I remember feeling incredibly moved and remember him saying "The American way is to be incredibly moved and then do nothing." I prayed "Jesus, I don't want to do 'the American thing,' but I don't know what else to do. I already sponsor a child, and it isn't as if I can just go to Africa or something." I decided then to apply to intern for BigStuf the following summer, not only because I loved the camp, but mainly because the interns took a short trip with Compassion before the camp internship began.

Over the next 6 months, my heart began to change dramatically. February 2, 2006 was the day I had my interview with the camp. That morning in my history class before the interview, all I could do was stare at the map of Africa on the wall and try to make sense of my sudden, gnawing desire to go there. At the end of the interview they offered me the choice between pursuing the camp internship or a brand new, experimental internship called Journey that would consist of a week at the camp and the rest in Africa. They weren't sure of much more than the fact we'd be in Zambia. I knew immediately that Journey, not the camp internship, was really where God was leading.

My summer in Africa (well, winter over there) was incredible. It was filled with intense beauty, frustration, sadness, and joy. We partnered with Adventures and Missions and many South Africans and Zambians to do a program called Beat the Drum, where we went into high schools to discuss an abstinence based method of HIV/AIDS prevention. Our time there was very difficult, but also very amazing.

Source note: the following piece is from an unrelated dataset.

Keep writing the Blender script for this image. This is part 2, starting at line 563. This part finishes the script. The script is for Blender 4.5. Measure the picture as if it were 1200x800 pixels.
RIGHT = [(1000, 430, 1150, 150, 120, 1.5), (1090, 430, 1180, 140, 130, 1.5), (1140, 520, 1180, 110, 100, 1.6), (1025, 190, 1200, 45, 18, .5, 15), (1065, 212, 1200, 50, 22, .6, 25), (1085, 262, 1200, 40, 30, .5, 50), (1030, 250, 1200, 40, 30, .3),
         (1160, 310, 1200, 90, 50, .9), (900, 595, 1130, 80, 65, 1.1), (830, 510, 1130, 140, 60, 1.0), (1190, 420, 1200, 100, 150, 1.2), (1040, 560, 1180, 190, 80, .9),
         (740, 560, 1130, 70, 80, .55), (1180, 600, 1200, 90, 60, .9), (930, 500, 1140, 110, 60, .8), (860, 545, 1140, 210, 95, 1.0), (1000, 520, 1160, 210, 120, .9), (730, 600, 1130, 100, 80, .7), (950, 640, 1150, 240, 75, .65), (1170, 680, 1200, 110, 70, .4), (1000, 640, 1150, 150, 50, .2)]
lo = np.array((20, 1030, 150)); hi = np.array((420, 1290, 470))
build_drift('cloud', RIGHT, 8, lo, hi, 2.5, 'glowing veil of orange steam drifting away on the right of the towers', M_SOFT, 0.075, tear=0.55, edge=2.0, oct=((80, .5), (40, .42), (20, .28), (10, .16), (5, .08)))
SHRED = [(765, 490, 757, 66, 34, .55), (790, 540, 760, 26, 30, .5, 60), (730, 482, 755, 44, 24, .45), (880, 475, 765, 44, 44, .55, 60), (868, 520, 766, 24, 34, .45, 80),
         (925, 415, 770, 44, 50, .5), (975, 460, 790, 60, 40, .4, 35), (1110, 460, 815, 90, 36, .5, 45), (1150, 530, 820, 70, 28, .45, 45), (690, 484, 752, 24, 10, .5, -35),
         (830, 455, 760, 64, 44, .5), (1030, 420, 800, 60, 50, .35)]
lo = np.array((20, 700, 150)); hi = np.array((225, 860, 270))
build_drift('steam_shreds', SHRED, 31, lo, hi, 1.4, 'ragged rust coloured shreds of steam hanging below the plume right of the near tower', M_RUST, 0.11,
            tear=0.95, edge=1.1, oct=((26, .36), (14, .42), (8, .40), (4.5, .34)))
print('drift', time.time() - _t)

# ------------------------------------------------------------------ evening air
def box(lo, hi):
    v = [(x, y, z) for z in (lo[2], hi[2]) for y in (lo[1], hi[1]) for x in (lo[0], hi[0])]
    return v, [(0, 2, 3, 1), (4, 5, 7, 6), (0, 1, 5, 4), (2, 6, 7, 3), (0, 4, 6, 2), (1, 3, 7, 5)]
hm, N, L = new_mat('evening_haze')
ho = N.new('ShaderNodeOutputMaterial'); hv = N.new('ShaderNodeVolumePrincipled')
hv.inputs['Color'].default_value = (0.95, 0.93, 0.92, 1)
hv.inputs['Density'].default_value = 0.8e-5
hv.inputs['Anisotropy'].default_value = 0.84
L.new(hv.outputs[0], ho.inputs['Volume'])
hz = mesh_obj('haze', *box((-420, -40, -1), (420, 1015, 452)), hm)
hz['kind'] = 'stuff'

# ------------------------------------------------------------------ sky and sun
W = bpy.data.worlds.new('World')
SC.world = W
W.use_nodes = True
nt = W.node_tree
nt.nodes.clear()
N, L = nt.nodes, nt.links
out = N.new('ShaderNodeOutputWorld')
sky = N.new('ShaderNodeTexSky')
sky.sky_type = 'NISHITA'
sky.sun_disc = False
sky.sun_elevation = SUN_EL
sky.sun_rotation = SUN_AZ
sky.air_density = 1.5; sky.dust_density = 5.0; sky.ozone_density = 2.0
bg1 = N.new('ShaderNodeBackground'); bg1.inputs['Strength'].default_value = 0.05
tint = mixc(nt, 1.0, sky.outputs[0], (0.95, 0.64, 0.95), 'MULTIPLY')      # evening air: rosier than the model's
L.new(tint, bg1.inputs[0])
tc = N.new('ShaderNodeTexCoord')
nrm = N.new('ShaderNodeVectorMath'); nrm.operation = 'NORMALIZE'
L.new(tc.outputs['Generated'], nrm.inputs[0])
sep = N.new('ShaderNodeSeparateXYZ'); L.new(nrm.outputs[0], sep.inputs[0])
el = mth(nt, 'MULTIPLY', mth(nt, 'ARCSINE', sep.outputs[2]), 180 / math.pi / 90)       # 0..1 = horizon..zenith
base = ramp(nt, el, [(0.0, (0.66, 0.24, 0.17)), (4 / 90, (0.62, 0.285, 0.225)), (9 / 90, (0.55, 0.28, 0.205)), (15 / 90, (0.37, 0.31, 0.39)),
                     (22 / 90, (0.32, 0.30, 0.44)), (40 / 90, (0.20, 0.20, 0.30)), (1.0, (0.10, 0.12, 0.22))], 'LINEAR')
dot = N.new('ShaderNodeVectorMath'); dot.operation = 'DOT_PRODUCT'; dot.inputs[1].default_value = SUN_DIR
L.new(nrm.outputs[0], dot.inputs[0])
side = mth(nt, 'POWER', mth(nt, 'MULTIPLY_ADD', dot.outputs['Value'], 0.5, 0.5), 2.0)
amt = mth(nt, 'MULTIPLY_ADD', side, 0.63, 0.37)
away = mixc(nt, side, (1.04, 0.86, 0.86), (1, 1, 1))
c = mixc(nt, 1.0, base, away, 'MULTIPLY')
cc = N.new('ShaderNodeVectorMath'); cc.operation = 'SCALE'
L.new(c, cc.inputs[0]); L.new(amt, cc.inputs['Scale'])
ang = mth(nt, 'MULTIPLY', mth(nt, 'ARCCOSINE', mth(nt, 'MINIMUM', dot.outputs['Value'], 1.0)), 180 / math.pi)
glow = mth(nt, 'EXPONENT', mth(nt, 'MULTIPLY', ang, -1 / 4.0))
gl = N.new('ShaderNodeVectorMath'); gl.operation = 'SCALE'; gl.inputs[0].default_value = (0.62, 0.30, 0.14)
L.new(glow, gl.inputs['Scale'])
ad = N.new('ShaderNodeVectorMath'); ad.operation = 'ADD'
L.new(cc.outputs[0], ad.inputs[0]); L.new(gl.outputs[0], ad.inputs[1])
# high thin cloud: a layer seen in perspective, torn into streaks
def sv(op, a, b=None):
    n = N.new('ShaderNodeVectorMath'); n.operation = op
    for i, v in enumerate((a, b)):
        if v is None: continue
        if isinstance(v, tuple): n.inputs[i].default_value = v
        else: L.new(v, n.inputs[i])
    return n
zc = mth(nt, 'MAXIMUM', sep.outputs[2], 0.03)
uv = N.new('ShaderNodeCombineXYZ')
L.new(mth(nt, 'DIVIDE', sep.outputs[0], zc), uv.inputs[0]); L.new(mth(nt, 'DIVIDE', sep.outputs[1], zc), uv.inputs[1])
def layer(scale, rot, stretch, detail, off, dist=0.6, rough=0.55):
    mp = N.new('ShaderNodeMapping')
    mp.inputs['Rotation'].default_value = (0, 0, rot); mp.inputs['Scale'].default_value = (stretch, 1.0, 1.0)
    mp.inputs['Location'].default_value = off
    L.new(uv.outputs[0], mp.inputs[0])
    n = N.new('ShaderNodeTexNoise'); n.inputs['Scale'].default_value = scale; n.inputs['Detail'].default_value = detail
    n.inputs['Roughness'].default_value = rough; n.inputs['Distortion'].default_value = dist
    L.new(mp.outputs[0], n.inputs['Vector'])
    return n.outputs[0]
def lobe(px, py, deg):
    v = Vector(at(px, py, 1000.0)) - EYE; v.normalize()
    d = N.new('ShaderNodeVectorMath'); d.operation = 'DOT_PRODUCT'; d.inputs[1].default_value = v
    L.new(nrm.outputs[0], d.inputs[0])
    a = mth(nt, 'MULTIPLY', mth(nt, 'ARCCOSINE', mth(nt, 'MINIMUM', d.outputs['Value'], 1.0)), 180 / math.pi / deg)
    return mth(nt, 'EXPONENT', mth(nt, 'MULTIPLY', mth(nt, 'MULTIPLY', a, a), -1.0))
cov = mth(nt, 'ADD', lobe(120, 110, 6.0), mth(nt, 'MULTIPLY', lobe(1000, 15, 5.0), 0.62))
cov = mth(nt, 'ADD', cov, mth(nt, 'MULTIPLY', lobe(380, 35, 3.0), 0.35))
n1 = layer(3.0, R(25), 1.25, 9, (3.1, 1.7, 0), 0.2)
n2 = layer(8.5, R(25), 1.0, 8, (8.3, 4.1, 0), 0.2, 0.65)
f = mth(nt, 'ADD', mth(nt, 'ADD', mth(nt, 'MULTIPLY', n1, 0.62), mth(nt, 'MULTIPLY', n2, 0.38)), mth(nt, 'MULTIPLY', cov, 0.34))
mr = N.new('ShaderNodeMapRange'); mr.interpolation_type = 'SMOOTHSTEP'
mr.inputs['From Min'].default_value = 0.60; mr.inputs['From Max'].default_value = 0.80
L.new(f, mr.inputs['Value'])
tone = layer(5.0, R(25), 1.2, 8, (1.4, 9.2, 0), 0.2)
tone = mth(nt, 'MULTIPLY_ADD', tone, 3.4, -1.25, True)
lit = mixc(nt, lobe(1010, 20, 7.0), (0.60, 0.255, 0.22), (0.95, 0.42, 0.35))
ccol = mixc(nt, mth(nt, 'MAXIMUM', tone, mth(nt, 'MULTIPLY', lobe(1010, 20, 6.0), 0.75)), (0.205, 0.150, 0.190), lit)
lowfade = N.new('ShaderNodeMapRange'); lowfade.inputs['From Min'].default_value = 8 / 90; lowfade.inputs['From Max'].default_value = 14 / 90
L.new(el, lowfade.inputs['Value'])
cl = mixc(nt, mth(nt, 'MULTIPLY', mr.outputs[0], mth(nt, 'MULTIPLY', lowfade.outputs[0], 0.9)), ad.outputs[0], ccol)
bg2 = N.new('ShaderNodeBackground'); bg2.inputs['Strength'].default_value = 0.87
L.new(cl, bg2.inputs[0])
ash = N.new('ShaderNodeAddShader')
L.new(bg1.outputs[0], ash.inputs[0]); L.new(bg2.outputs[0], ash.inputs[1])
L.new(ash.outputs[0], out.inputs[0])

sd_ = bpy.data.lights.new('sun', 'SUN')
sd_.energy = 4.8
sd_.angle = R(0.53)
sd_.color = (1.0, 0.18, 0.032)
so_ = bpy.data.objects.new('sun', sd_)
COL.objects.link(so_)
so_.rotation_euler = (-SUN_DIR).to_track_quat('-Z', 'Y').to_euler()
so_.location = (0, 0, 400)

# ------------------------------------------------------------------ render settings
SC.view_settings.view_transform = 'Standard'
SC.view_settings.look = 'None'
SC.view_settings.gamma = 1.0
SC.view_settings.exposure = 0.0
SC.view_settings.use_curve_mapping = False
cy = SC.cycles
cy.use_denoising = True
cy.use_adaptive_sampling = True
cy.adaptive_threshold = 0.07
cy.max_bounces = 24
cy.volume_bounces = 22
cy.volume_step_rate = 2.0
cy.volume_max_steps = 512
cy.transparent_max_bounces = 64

During my first week in Zambia, I was sitting in the middle of a group of young children, and I looked down to see a shy little girl sitting next to me. I smiled at her and reached my hand over to squeeze hers and then put my hand next to hers on the ground. She looked down at the juxtaposition of our hands and slowly pulled hers away as she hung her head in shame. Her hand was caked with numerous layers of pale, gray dirt. Out of her tiny, English vocabulary she pulled the word "Dirty." All I could do was grab her hand and hold it tightly while saying words I wasn't sure she understood like "No, no, no! You are beautiful!" As a smile slowly spread across her face, and I put my arm around her and pulled her to me, I silently prayed "If You want me to move here and spend my life pouring love and acceptance into these beautiful, little lives, I think I'd be ok with that."


Our Lord finds our desires, not too strong, but too weak. We are half-hearted creatures, fooling about with drink and sex and ambition when infinite joy is offered us, like an ignorant child who wants to go on making mud pies in a slum because he cannot imagine what is meant by the offer of a holiday at the sea. We are far too easily pleased. - C.S. Lewis "The Weight of Glory"


My mud pie isn't drink or sex or ambition, it is my love of the comfortable and familiar. On the plane home I journaled that I was beginning to understand that "Delight yourself in the Lord and he will give you the desires of your heart." meant not that God gave me what I wanted, but rather that God has the amazing ability to change my heart to want what He wants for my life when I ask Him to exchange my heart for His. That is where my interest in and love for Africa began: in one tiny, rare moment of surrender in my life.